Separately on Tuesday, a top public prosecutor asked a federal court to freeze the assets of Mr. Bolsonaro in relation to the investigation into the riots, though his office declined to explain why.
The protesters invaded the government buildings
under the false belief that October’s presidential election, which Mr. Bolsonaro lost, was rigged, their actions spurred in part because of his
yearslong efforts to undermine the electorate’s faith in Brazil’s election systems.
The request to freeze Mr. Bolsonaro’s assets is now in the hands of a judge, but it is unclear whether the court has the legal power to block his accounts. And freezing assets, even if it were not challenged in court, could prove a lengthy and complex process.
Authorities are also expected to take action against more than 100 companies thought to have helped the protesters, including many believed to have transported rioters to the capital or to have provided them with free food and shelter, according to Brazilian media reports.
Brazil’s new justice minister, Flávio Dino, said government investigators had zeroed in on companies in at least 10 states that were suspected of having helped finance the riots. Authorities were seeking arrest warrants for “people who did not come to Brasília, but who participated in the crime, who are organizers, financiers,” Mr. Dino said on Tuesday.

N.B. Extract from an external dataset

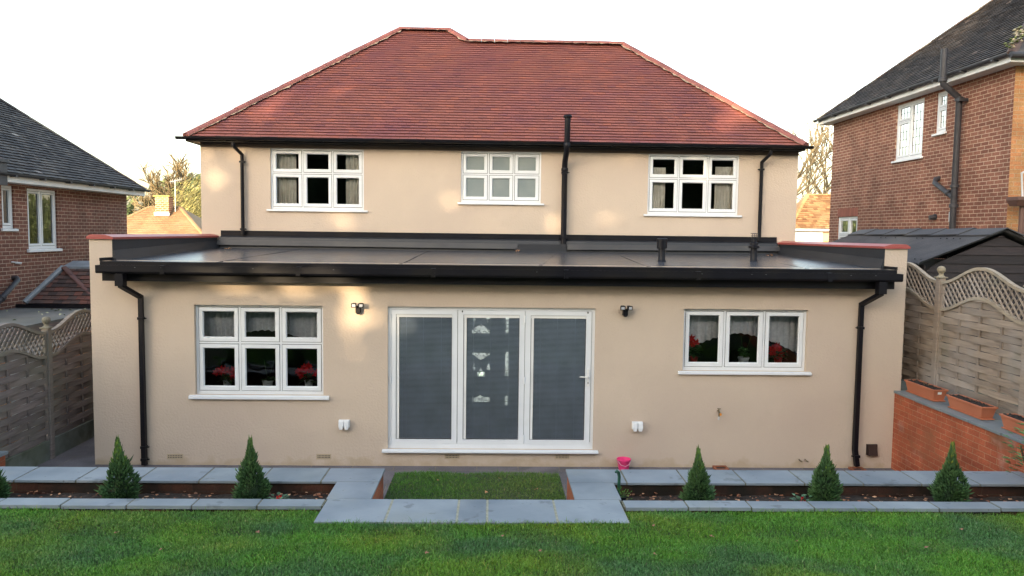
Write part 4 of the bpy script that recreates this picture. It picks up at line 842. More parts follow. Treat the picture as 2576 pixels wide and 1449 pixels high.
# ================================================================== RIGHT RETAINING WALL, PLANTERS, FENCE
RX = 5.932
o = thing('retaining_wall', 'orange red brick retaining wall with slate coping right of the house', 'wall', (6.2, -3, 0))
b = B(); b.box(RX, 6.60, -9.0, -.004, -.05, 1.13); done(b, 'brick_face', brick_o, o)
y = -.002+.0
k = 0
yy = 0.03
while yy > -9:
    b = B(); slabtop(b, RX-.022+random.uniform(-.006, .006), 6.62, yy-.60, yy-.008, z=1.172+random.uniform(-.002, .002), th=.038, t=(.78, .8, .78)); done(b, 'coping_slab', slab, o, bevel=.004); yy -= .60
b = B(); b.box(6.05, 12, .04, 20, -.05, 1.14); done(b, 'neighbour_ground', concrete, kind='structure')
def trough(yc, lab, sticker=False, x=6.155):
    o = thing('trough_planter', lab, 'plant trough', (x, yc, 1.172), 'terracotta troughs on the retaining wall')
    z = 1.172; L2, w_ = .375, .095; b = B()
    b.hexa([(x-w_*.78, yc-L2*.86, z+.012), (x+w_*.78, yc-L2*.86, z+.012), (x+w_*.78, yc+L2*.86, z+.012), (x-w_*.78, yc+L2*.86, z+.012)], [(x-w_, yc-L2*.97, z+.15), (x+w_, yc-L2*.97, z+.15), (x+w_, yc+L2*.97, z+.15), (x-w_, yc+L2*.97, z+.15)])
    T = lambda u, n, zz: (x+u, yc+zz, z+n)
    done(b, 'trough_body', terracotta, o, bevel=.006); b = B(T); b.ring(-w_-.012, w_+.012, -L2, L2, .022, .145, .168); done(b, 'rim', terracotta, o, bevel=.005)
    b = B(); b.box(x-w_*.92, x+w_*.92, yc-L2*.93, yc+L2*.93, z, z+.014); done(b, 'saucer', terracotta, o, bevel=.004)
    b = B(); xs_ = np.linspace(x-w_+.01, x+w_-.01, 8); ys_ = np.linspace(yc-L2+.02, yc+L2-.02, 30)
    g_ = [[b.P((q, r_, z+.155+random.uniform(-.004, .022)*(1 if 0 < i < 7 else 0))) for r_ in ys_] for i, q in enumerate(xs_)]
    for i in range(7):
        for j in range(29): b.F((g_[i][j], g_[i+1][j], g_[i+1][j+1], g_[i][j+1]))
    done(b, 'compost', soil_top, o)
    b = B()
    for q in range(4):
        c = (x+random.uniform(-.05, .05), yc+random.uniform(-.25, .1), z+.178); leafq(b, c, (random.uniform(-1, 1), random.uniform(-1, 1), .3), .03, .02, (0, 0, 1), (1.2, 1.2, .9))
    done(b, 'dry_leaf', leaf_dry, o)
    if sticker: b = B(); b.face([(x-.035, yc-L2*.925-.008, z+.10), (x+.02, yc-L2*.925-.008, z+.10), (x+.02, yc-L2*.945-.008, z+.135), (x-.035, yc-L2*.945-.008, z+.135)]); done(b, 'sticker', white_m, o)
trough(-.40, 'terracotta trough of bare compost nearest the house wall, with white sticker', True); trough(-1.43, 'terracotta trough of bare compost, middle one on the brick wall'); trough(-2.50, 'terracotta trough of bare compost, nearest the camera on the brick wall')
def fence(name, lab, X, sgn, posts, zb, zlow_t, zpk_t, zlow_b, zpk_b, mat, gravel, PL, grp):
    """woven panels with a wave of trellis on top; sgn: side that faces the garden"""
    o = thing(name, lab, 'fence', (X, posts[0], zb), grp)
    for y in posts:
        b = B(); b.box(X-.047, X+.047, y-.047, y+.047, zb-.03, zlow_t+.04, (random.uniform(.9, 1.1),)*3); p = done(b, 'post', mat, o, bevel=.008)
        b = B(); z = zlow_t+.041; b.box(X-.066, X+.066, y-.066, y+.066, z, z+.016, (.95, 1, .9)); b.lathe((X, y, z+.016), [(.058, 0), (.045, .012), (.034, .02), (.03, .05), (.036, .055), (.052, .075), (.058, .10), (.053, .125), (.035, .147), (.01, .156)], 18, tint=(.95, 1, .88)); done(b, 'post_finial', mat, p, smooth=True)
    ps = sorted(posts)
    spans = [(a+.05, c-.05) for a, c in zip(ps, ps[1:])]+[(ps[-1]+.05, ps[-1]+PL-.05), (ps[0]-PL+.05, ps[0]-.05)]
    for (y0, y1) in spans:
        f = lambda y, lo_, pk: lo_+(pk-lo_)*(.5-.5*math.cos(2*math.pi*(y-y0)/(y1-y0)))
        ft = lambda y: f(y, zlow_t, zpk_t); fb = lambda y: f(y, zlow_b, zpk_b)
        b = B(); zbase = zb+gravel; rows = int((zpk_b-zbase)/.093)+1; hh = .088
        nbat = [y0+(y1-y0)*q for q in (.0, .25, .5, .75, 1.)]
        for r_ in range(rows):          # woven slats: every other one passes in front of the battens
            za = zbase+.004+r_*.093; side = 1 if r_ % 2 else -1; tn = (random.uniform(.8, 1.2),)*3; N_ = 40; ii = []
            for k in range(N_+1):
                y = y0+(y1-y0)*k/N_; wv = side*math.cos(4*math.pi*(y-y0)/(y1-y0))*.016+(0 if side > 0 else -.008); zt_ = min(za+hh, fb(y)); z_b = min(za, fb(y)-.001); x = X+sgn*wv
                ii.append([b.P((x-.006, y, z_b)), b.P((x+.006, y, z_b)), b.P((x+.006, y, zt_)), b.P((x-.006, y, zt_))])
            for p_, q_ in zip(ii, ii[1:]):
                for k in range(4): b.F((p_[k], p_[(k+1) % 4], q_[(k+1) % 4], q_[k]), tn)
        for y in nbat[1:-1]: b.box(X-.013, X+.013, y-.018, y+.018, zbase+.02, fb(y)-.02, (.8, .8, .8))
        b.box(X-.024, X+.024, y0, y0+.035, zbase, zlow_t-.005); b.box(X-.024, X+.024, y1-.035, y1, zbase, zlow_t-.005)
        pn = done(b, 'fence_panel', mat, o)
        b = B()
        for g, hh_ in ((ft, .042), (fb, .042)):
            ii = []; N_ = 40
            for k in range(N_+1):
                y = y0+(y1-y0)*k/N_; z = g(y); ii.append([b.P((X-.030, y, z-hh_)), b.P((X+.030, y, z-hh_)), b.P((X+.030, y, z)), b.P((X-.030, y, z))])
            for p_, q_ in zip(ii, ii[1:]):
                for k in range(4): b.F((p_[k], p_[(k+1) % 4], q_[(k+1) % 4], q_[k]), (1.15, 1.18, 1.1))
        done(b, 'curved_rail', mat, pn)
        b = B(); s_ = .105
        H_ = zpk_t-zlow_b
        for dr in (1, -1):
            k0 = -int(H_/s_)-2
            for k in range(k0, int((y1-y0+H_)/s_)+2):
                pts = []
                for i in range(61):
                    z = zlow_b-.02+(zpk_t-zlow_b+.02)*i/60; y = (y0+k*s_+(z-zlow_b)*.9) if dr == 1 else (y0+k*s_+H_-(z-zlow_b)*.9)
                    if y0+.03 < y < y1-.03 and fb(y)-.02 < z < ft(y)-.02: pts.append((y, z))
                if len(pts) < 3: continue
                (ya, za), (yb_, zb_) = pts[0], pts[-1]; xo = X+sgn*(.008 if dr == 1 else -.008); wv = .0105; tn = (random.uniform(.9, 1.25),)*3 if dr == 1 else (random.uniform(.6, .8),)*3
                d_ = Vector((0, yb_-ya, zb_-za)).normalized(); n_ = Vector((0, -d_.z, d_.y))*wv; e_ = Vector((.0065, 0, 0)); A_, C_ = Vector((xo, ya, za)), Vector((xo, yb_, zb_))
                b.hexa([A_-n_-e_, A_+n_-e_, A_+n_+e_, A_-n_+e_], [C_-n_-e_, C_+n_-e_, C_+n_+e_, C_-n_+e_], tn)
        done(b, 'trellis', mat, pn)
        if gravel: b = B(); b.box(X-.022, X+.022, y0-.0, y1+.0, zb, zb+gravel-.03); b.box(X-.03, X+.03, y0, y1, zb+gravel-.0295, zb+gravel, (1.5, 1.5, 1.3)); done(b, 'gravel_board', concrete, o)
    return o
fence('fence', 'tan woven fence with wavy trellis top above the terracotta troughs', 6.50, -1, [-.055, -1.93], 1.172, 2.80, 3.035, 2.41, 2.64, wood_r, 0, 1.875, 'woven trellis topped fences')
fence('fence', 'grey mossy woven fence with wavy trellis top beside the left path', -6.52, 1, [.29, -1.56, 2.14], 0.0, 1.90, 2.12, 1.545, 1.76, wood_l, .29, 1.85, 'woven trellis topped fences')
o = thing('low_wall', 'low orange brick wall end with stone coping at the left edge of the photo', 'wall', (-6.4, -2, 0))
b = B(); b.box(-6.46, -6.31, -6.0, -1.07, 0, .465); done(b, 'brick_face', brick_o, o); b = B(); b.box(-6.48, -6.285, -6.0, -1.04, .4655, .50); done(b, 'coping_slab', slab, o)
# shrub at the right edge
o = thing('leafy_shrub', 'bright green leafy shrub at the right edge in front of the troughs', 'shrub', (5.53, -3.4, .67))
b = B()
for k in range(150):
    a = random.uniform(0, 6.28); el = random.uniform(-.8, 1.3); r_ = random.uniform(.08, .28); c = Vector((5.56+r_*math.cos(a)*math.cos(el), -3.4+r_*math.sin(a)*math.cos(el)*.7, 1.22+r_*math.sin(el)*1.5)); leafq(b, c, (math.cos(a), math.sin(a), .3), .08, .035, (0, 0, 1), (random.uniform(.6, 1.3),)*3)
done(b, 'foliage', leaf_shrub, o); b = B()
for k in range(5): b.tube([(5.56, -3.4, .66), (5.56+random.uniform(-.05, .05), -3.4, .9), (5.56+random.uniform(-.18, .18), -3.4+random.uniform(-.1, .1), 1.3)], .006, 5)
done(b, 'stem', trunk_m, o)
# ================================================================== SHED
SX, SY0, SY1 = 7.93, .75, 5.35; SE = 6.62; zr_, ze_ = 3.545, 3.02
o = thing('shed', 'black stained wooden shed with corrugated roof beyond the right fence', 'shed', (SX, 3, 1.1))
b = B(); N_ = 18; xr = 2*SX-SE
for k in range(30):
    z = 1.2+k*.14
    if z > zr_-.1: break
    hw = lambda zz: (SX-SE-.12) if zz <= ze_-.08 else (SX-SE-.12)*(1-(zz-ze_+.08)/(zr_-ze_+.0))
    h1, h2 = max(hw(z), .01), max(hw(min(z+.14, zr_-.09)), .01); zt = min(z+.138, zr_-.08); tn = (random.uniform(.7, 1.6),)*3
    b.hexa([(SX-h1, SY0+.03, z), (SX+h1, SY0+.03, z), (SX+h1, SY0+.08, z), (SX-h1, SY0+.08, z)], [(SX-h2, SY0+.045, zt), (SX+h2, SY0+.045, zt), (SX+h2, SY0+.08, zt), (SX-h2, SY0+.08, zt)], tn)
b.box(SE+.13, SE+.16, SY0+.081, SY1, 1.1, ze_-.03); b.box(xr-.16, xr-.13, SY0+.081, SY1, 1.1, ze_-.03)
done(b, 'boarding', wood_dark, o)
b = B(); nw = 62; per = .0745
for sg in (-1, 1):
    rows_ = []
    for i in range(nw*8+1):
        y = SY0-.06+i*per/8
        if y > SY1: break
        h = .018*math.cos(2*math.pi*i/8); sag = -.02*math.sin(math.pi*(y-SY0)/(SY1-SY0)); rows_.append([b.P((SX+sg*q*(SX-SE+.02), y, zr_+sag-(zr_-ze_)*q+h)) for q in (0, .33, .66, 1.)]+[b.P((SX+sg*(SX-SE+.02), y, ze_+sag+h-.006)), ])
    for p_, q_ in zip(rows_, rows_[1:]):
        for k in range(4): b.F((p_[k], p_[k+1], q_[k+1], q_[k]))
rf = done(b, 'corrugated_roof', sheet, o, smooth=True)
b = B()
for k in range(6):
    ya, yb_ = SY0-.09+k*.80, min(SY0-.09+k*.80+.86, SY1+.03); lf_ = .012+.006*(k % 2)
    for sg in (-1, 1):
        b.hexa([(SX, ya, zr_+.02+lf_), (SX+sg*.27, ya, zr_-.095+lf_), (SX+sg*.27, yb_, zr_-.10), (SX, yb_, zr_+.015)][::1], [(SX, ya, zr_+.034+lf_), (SX+sg*.275, ya, zr_-.075+lf_), (SX+sg*.275, yb_, zr_-.08), (SX, yb_, zr_+.03)])
done(b, 'ridge_cap', sheet, o)
b = B()
for k in range(26): x = random.choice((.3, .62, .93)); y = SY0+.1+.18*k; b.lathe((SX-x*(SX-SE), y, zr_-(zr_-ze_)*x+.018), [(.012, 0), (.012, .012), (.004, .016)], 8)
done(b, 'roof_fixing', blackp, rf)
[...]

Both Mr. Dino and President Luiz Inácio Lula da Silva have said that they believe prominent players in the country’s powerful agriculture industry, which largely backed Mr. Bolsonaro in the election, played a role.
“These people were there today, the agribusiness,” Mr. Lula said after the attacks, adding that “all these people will be investigated, found out, and will be punished.”
The moves highlighted the growing scope of the hunt to identify the ideological, logistical and financial architects of Sunday’s chaos, the worst attack on Brazil’s institutions since a military dictatorship ended in 1985.
Many people who participated in the riots had been camped out for weeks outside the Army headquarters in Brasília, espousing the false claim that October’s election was stolen and calling for the military to step in. Military and independent experts found no credible evidence of voter fraud in the election, in which Mr. Lula, a leftist former president, defeated Mr. Bolsonaro. Mr. Lula took office on Jan. 1.
While Mr. Bolsonaro had for years asserted, without evidence, that Brazil’s election systems were plagued by fraud, after the election he authorized the transition of power to Mr. Lula. Mr. Bolsonaro, who has been in the United States since before the inauguration, criticized the rioters on Sunday, saying that peaceful demonstrations were part of democracy but the “destruction and invasions of public buildings” was not.
In the wake of the riot, investigators are grappling with difficult questions about why rioters were able to enter federal government buildings so easily — and whether security authorities were blindsided, negligent or somehow complicit.
Some officials have been quick to place much of the blame on Mr. Torres, who served as Mr. Bolsonaro’s justice minister before becoming the security chief of the Federal District, a small province that includes Brasília, on Jan. 2. That position made him largely in charge of the security plans for the protest on Sunday.